» **Exercise**
The exercise asks you to copy every line below in which "from" appears.

» **Information provided**
:::::
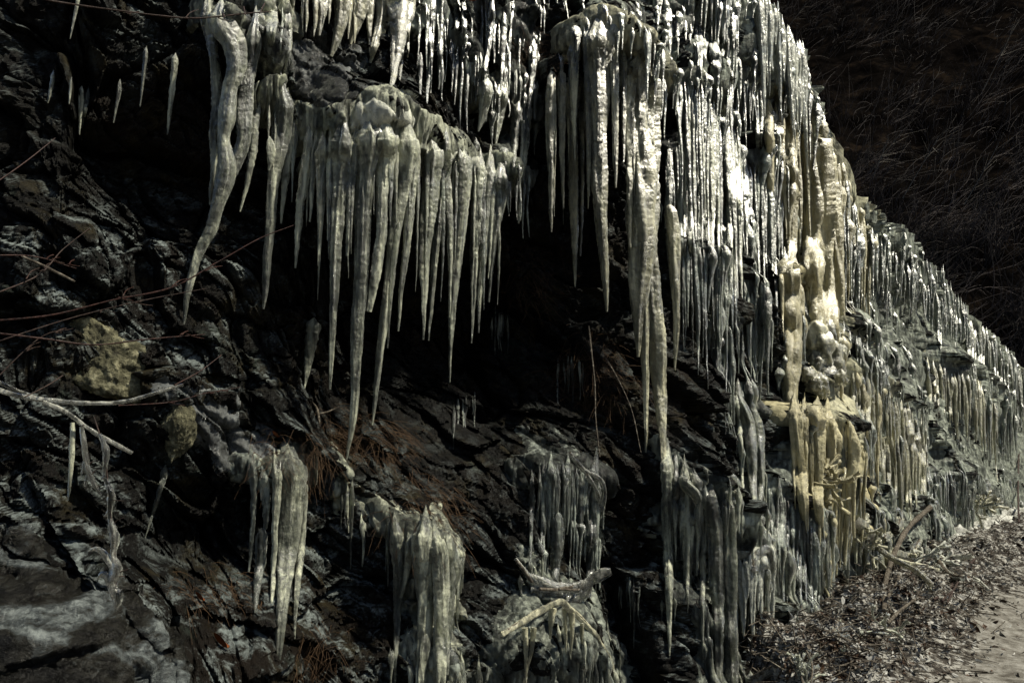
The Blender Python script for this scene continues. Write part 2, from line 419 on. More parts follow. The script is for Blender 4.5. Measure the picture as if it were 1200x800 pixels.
C('large bulging ice drapery in the centre with long tapering icicles', [(372, 182), (398, 168), (440, 158), (482, 172), (520, 186), (556, 200), (590, 216)], 26, (70, 200), (4, 10), 'grey',
  ex=[[402, 172, 26, 400, 210, 20, 396, 250, 16, 393, 290, 13, 391, 350, 10, 389, 410, 6, 387, 456, 2],
      [432, 165, 34, 428, 210, 26, 425, 270, 22, 423, 330, 19, 420, 385, 17, 417, 440, 13, 414, 490, 9, 406, 538, 2],
      [452, 168, 30, 449, 215, 20, 447, 270, 15, 440, 320, 12, 432, 365, 8],
      [478, 172, 34, 474, 215, 24, 465, 262, 17, 457, 315, 13, 450, 372, 11, 444, 425, 9, 440, 462, 6, 436, 498, 2],
      [486, 190, 16, 481, 235, 13, 476, 290, 9, 470, 340, 6, 467, 388, 2], [468, 260, 9, 459, 330, 6, 454, 408, 2],
      [506, 184, 28, 503, 220, 22, 499, 270, 17, 497, 310, 13, 497, 345, 8, 496, 398, 2], [520, 190, 20, 515, 235, 13, 511, 290, 9, 506, 350, 6, 502, 399, 2],
      [542, 194, 26, 540, 235, 22, 537, 275, 18, 533, 320, 13, 530, 360, 10, 528, 400, 6, 527, 448, 2],
      [562, 205, 18, 558, 250, 13, 556, 300, 9, 554, 350, 6, 553, 402, 2], [574, 210, 18, 570, 250, 13, 565, 300, 10, 562, 345, 6, 561, 390, 2],
      [588, 214, 18, 584, 245, 15, 578, 285, 11, 575, 320, 6, 573, 354, 2], [380, 182, 18, 378, 215, 11, 376, 255, 8, 373, 312, 2], [388, 178, 12, 386, 230, 8, 384, 282, 2],
      [414, 175, 14, 410, 230, 8, 407, 300, 3]], amp=0.3, up=0.4, rec=0.3, down=0.7, name='ice_drapery', cat='ice drapery', ch=0.30)
C('thin glassy icicles along the slanting dark ledge right of the cream curtain', [(486, 30), (508, 14), (530, 52), (548, 92)], 10, (40, 90), (3, 6), 'clear',
  ex=[[506, 8, 11, 504, 50, 8, 502, 90, 6, 500, 122, 2], [517, 25, 10, 516, 65, 8, 514, 105, 2], [493, 62, 8, 493, 90, 5, 492, 118, 2], [530, 58, 6, 530, 85, 4, 529, 108, 1.5],
      [536, 72, 6, 534, 100, 4, 533, 123, 1.5], [543, -4, 9, 544, 30, 7, 543, 68, 2], [537, -4, 10, 536, 25, 7, 533, 58, 2]], amp=0.12)
C('sparse icicles on the crooked ledge at top centre', [(558, 6), (578, 24), (602, 44), (628, 62)], 6, (30, 80), (3, 6), 'clear',
  ex=[[577, 20, 12, 573, 50, 9, 568, 80, 7, 564, 103, 2], [579, 32, 6, 579, 55, 4, 579, 74, 1.5], [591, 36, 8, 589, 70, 6, 587, 106, 2], [597, 68, 5, 596, 112, 1.5], [605, 82, 5, 605, 112, 1.5],
      [625, 62, 10, 622, 100, 7, 619, 146, 2], [601, -6, 7, 600, 12, 5, 599, 32, 1.5], [633, 14, 6, 633, 34, 4, 632, 52, 1.5]], amp=0.12)
C('wedge shaped icicles on the ice knob between the central drapery and the tall columns', [(562, 108), (586, 110), (606, 130), (622, 136)], 4, (40, 80), (4, 6), 'grey',
  ex=[[570, 106, 20, 567, 128, 13, 561, 154, 2], [587, 110, 15, 584, 138, 9, 581, 168, 2], [606, 130, 12, 603, 170, 8, 602, 211, 2], [618, 134, 12, 615, 175, 8, 612, 213, 2],
      [612, 150, 6, 609, 240, 3, 608, 262, 1.5]], amp=0.14)
C('little icicle fringe low on the knob above the cave', [(578, 214), (598, 216), (620, 212)], 9, (40, 110), (4, 7), 'clear', amp=0.1)
C('row of thin sparkling icicles left of the tall ice columns', [(640, 96), (655, 92), (672, 96), (690, 100)], 12, (90, 210), (4, 8), 'cream',
  ex=[[646, 96, 12, 646, 160, 10, 646, 230, 7, 646, 272, 2], [658, 96, 10, 659, 170, 7, 660, 245, 2], [672, 98, 16, 672, 150, 13, 672, 215, 13, 673, 270, 9, 674, 336, 2], [683, 98, 8, 683, 180, 6, 682, 250, 4, 680, 300, 2]], amp=0.10, down=0.6, crust=0)
C('tall pale ice columns hanging from the rounded cap, the right one longest', [(662, 62), (690, 42), (716, 52), (742, 82), (766, 106)], 5, (120, 200), (6, 10), 'cream',
  ex=[[703, 50, 34, 702, 90, 28, 702, 140, 24, 702, 200, 22, 704, 250, 16, 707, 300, 12, 710, 340, 7, 711, 365, 2],
      [719, 62, 14, 720, 120, 10, 721, 180, 7, 722, 220, 2], [692, 52, 18, 690, 110, 10, 690, 170, 7, 690, 230, 2],
      [745, 84, 34, 748, 130, 36, 749, 190, 36, 751, 240, 34, 752, 290, 34, 750, 330, 26, 748, 370, 14, 748, 418, 3],
      [762, 104, 26, 762, 160, 24, 762, 230, 24, 762, 290, 24, 764, 340, 24, 770, 390, 22, 773, 440, 17, 775, 490, 12, 777, 540, 7, 778, 578, 2],
      [754, 280, 18, 755, 360, 14, 756, 420, 11, 757, 475, 7, 757, 530, 2],
      [784, 240, 18, 788, 270, 18, 791, 320, 14, 793, 375, 9, 791, 434, 2], [730, 80, 12, 731, 130, 8, 731, 190, 2], [738, 95, 14, 737, 160, 10, 738, 220, 7, 739, 290, 3]],
  amp=0.24, up=0.35, rec=0.22, down=0.8, name='ice_column', cat='ice column', ch=0.26)
# --- right of centre: dense drapery
C('short knobbly icicles under the top right rim of draped ice', [(768, -4), (800, 26), (836, 48), (868, 74)], 22, (26, 70), (6, 12), 'glaze', amp=0.12)
C('beaded icicle fringe just right of the tall ice columns', [(780, 184), (796, 178), (812, 186), (826, 206)], 16, (70, 190), (4, 9), 'glaze', amp=0.14)
C('long fluted icicles spilling off the slanting shelf right of the columns', [(792, 104), (816, 112), (842, 138), (866, 168)], 26, (120, 330), (6, 12), 'grey', amp=0.16, down=0.8)
C('dark narrow icicles hanging inside the hollow under the brown ice ridge', [(852, 98), (876, 106), (896, 120), (912, 140)], 15, (60, 130), (4, 8), 'clear', amp=0.16)
C('grey icicles stepping down beside the yellow column', [(864, 190), (884, 206), (904, 220), (922, 244)], 18, (80, 170), (5, 10), 'glaze', amp=0.14)
C('white fluted ice fall at the top right of the cliff', [(888, -12), (906, 8), (924, 24), (944, 60)], 20, (90, 150), (7, 13), 'white', amp=0.1)
C('tan icicle bundle hanging from the ice ridge left of the yellow column', [(898, 118), (916, 132), (936, 152)], 10, (90, 190), (8, 14), 'yellow',
  ex=[[924, 140, 22, 926, 190, 20, 926, 240, 18, 926, 290, 12, 927, 326, 4]], amp=0.18)
C('broad yellow ice column ending in swollen bulges', [(938, 158), (952, 164), (968, 178), (976, 200)], 6, (140, 220), (9, 16), 'yellow',
  ex=[[944, 162, 26, 948, 220, 28, 950, 280, 26, 952, 340, 26, 956, 400, 24], [960, 172, 28, 962, 230, 30, 964, 290, 28, 966, 340, 28, 968, 400, 26],
      [972, 190, 18, 976, 250, 20, 980, 300, 18, 984, 370, 16]], amp=0.15, name='ice_column', cat='ice column', cmat='cream', down=0.9, out=0.14)
C('slim tan ice column with a forked foot left of the swollen bulges', [(912, 326), (924, 320), (938, 330)], 7, (60, 150), (6, 11), 'yellow',
  ex=[[924, 322, 30, 927, 370, 26, 927, 420, 24, 926, 480, 18, 926, 500, 10]], out=0.1, amp=0.14, name='ice_column', cat='ice column')
C('crowded dark icicles halfway up the wall right of the longest ice column', [(796, 300), (816, 296), (838, 310), (862, 334)], 18, (90, 220), (4, 9), 'clear', amp=0.12)
C('grey ice tongue pouring over the low ledge beneath the crowded dark icicles', [(858, 470), (872, 464), (888, 480)], 5, (50, 120), (5, 9), 'grey',
  ex=[[866, 466, 8, 876, 492, 14, 881, 530, 13, 883, 580, 9, 884, 640, 5, 885, 690, 2], [878, 470, 8, 887, 500, 13, 891, 540, 10, 892, 590, 6, 893, 630, 2], [862, 470, 6, 866, 500, 9, 869, 540, 7, 870, 590, 2]], amp=0.18)
C('yellow mushroom cap of ice with a beard of icicles behind the iced twigs', [(926, 490), (940, 480), (958, 486), (978, 498)], 30, (50, 150), (4, 10), 'yellow', crust=0.7, amp=0.10, up=0.2, name='ice_mushroom', cat='ice mushroom', ch=0.12,
  ex=[[932, 490, 18, 936, 540, 15, 942, 600, 10, 946, 640, 3], [955, 488, 20, 957, 540, 16, 960, 600, 10, 963, 650, 3], [970, 495, 18, 974, 540, 14, 978, 590, 4]])
C('pale ice pillars at the foot of the wall where the low dark hollow begins', [(786, 530), (808, 566), (830, 580), (862, 600)], 8, (60, 170), (6, 11), 'grey',
  ex=[[803, 566, 15, 818, 584, 13, 823, 620, 10, 823, 700, 7, 824, 776, 2], [830, 586, 22, 838, 620, 18, 840, 690, 16, 842, 760, 12, 843, 800, 7], [852, 594, 22, 854, 650, 18, 856, 720, 16, 858, 800, 10],
      [781, 552, 14, 782, 620, 13, 784, 690, 10, 785, 768, 2]], amp=0.18, down=0.8)
C('white fluted ice bank under a small horn of ice at the foot of the wall', [(858, 664), (874, 658), (890, 652), (904, 642)], 16, (60, 120), (7, 13), 'white', amp=0.14, crust=1.0)
C('dark blue grey icicle screen between the ice bank and the yellow cap', [(898, 574), (918, 586), (938, 606), (960, 632)], 26, (60, 160), (5, 9), 'clear', amp=0.12)
C('leaning ice pillars below the iced twigs at the edge of the litter', [(972, 590), (994, 602), (1014, 618), (1034, 652)], 15, (50, 100), (7, 12), 'grey', amp=0.12)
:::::
» **Response to the exercise**
The Blender Python script for this scene continues. Write part 2, from line 419 on. More parts follow. The script is for Blender 4.5. Measure the picture as if it were 1200x800 pixels.
C('tall pale ice columns hanging from the rounded cap, the right one longest', [(662, 62), (690, 42), (716, 52), (742, 82), (766, 106)], 5, (120, 200), (6, 10), 'cream',
C('tan icicle bundle hanging from the ice ridge left of the yellow column', [(898, 118), (916, 132), (936, 152)], 10, (90, 190), (8, 14), 'yellow',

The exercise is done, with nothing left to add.